Ma per essere uno così bisogna sempre giocarsi tutto, senza tregua, senza respiro, Josè non ha buttato un solo movimento del suo corpo o della sua mente, ogni suo gesto aveva un significato. La gente ha impiegato due anni a capire che quando un giocatore dell'Inter era a terra, in realtà era un ordine di Josè che glielo comandava per sfruttare l'interruzione della partita per chiamare alla sua panchina Cambiasso o Thiago Motta o Snejder per dargli dei compiti. Il capolavoro al Camp Nou di Barcellona quando dopo l'espulsione di Thiago Motta ha deciso di scendere in campo per pareggiare il numero dei giocatori sul prato. E Josè lo fece realmente, si mise a dare pacche sulle spalle a Guardiola, a parlare con il quarto uomo, in una occasione ostacolò anche un barcellonista che stava per riprendere il gioco.
Con il sorriso, naturalmente, quel sorriso che fa venire voglia di mettergli le mani addosso. Ai nemici, naturalmente.
Uno così si sopporta al massimo un paio d'ore, non di più. Josè lo sa, lui dice a tutti di lasciare stare la squadra, di attaccare lui, ecco perchè è amato dai giocatori, ecco perchè un fuoriclasse come Samuel Eto'o ha accettato di fare il terzino per la causa.

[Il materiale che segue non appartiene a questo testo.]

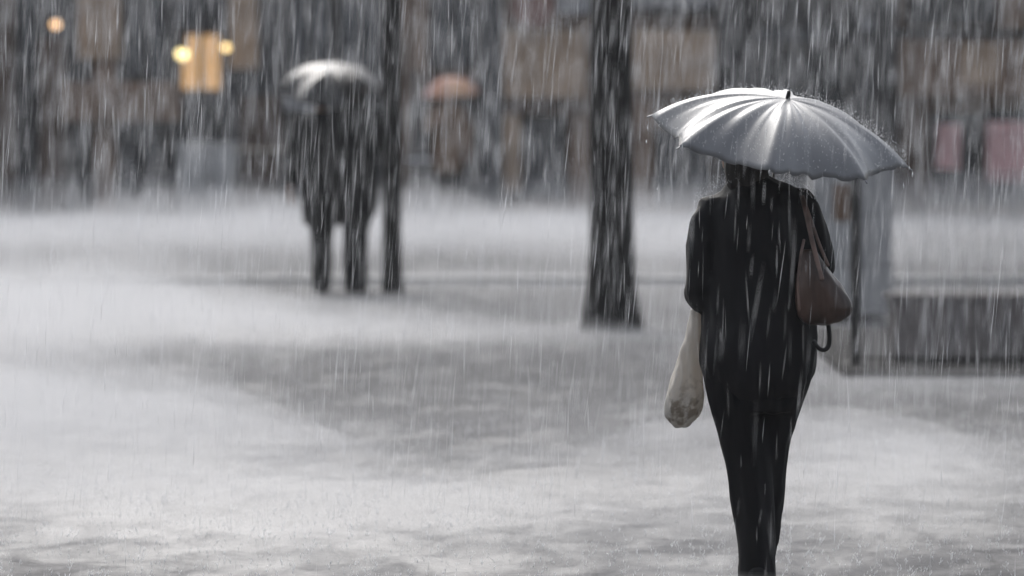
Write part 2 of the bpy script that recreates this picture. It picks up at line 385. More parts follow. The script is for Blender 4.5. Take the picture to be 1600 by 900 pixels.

Josè è il collante che manca, il bersaglio da colpire, l'invidiato dal resto della compagnia. Il suo successo non è un segreto, lui parte da lontano, quasi sempre scegliendo il presidente giusto, quello con quella disponibilità economica che non è merce di tutti. Dopo Abramovic e Moratti gli rimaneva solo Florentino Perez e ha firmato per il Real. Nonostante abbia abbandonato l'Inter la sera stessa della conquista della Champions, ha lasciato una voragine nel cuore dei tifosi, dopo di lui nessuno, Benitez è quasi un martire, una vittima designata.
Ma la notizia, che peraltro era largamente prevista, è che appena se n'è andato, Mourinho è iniziato a mancare anche ai suoi nemici.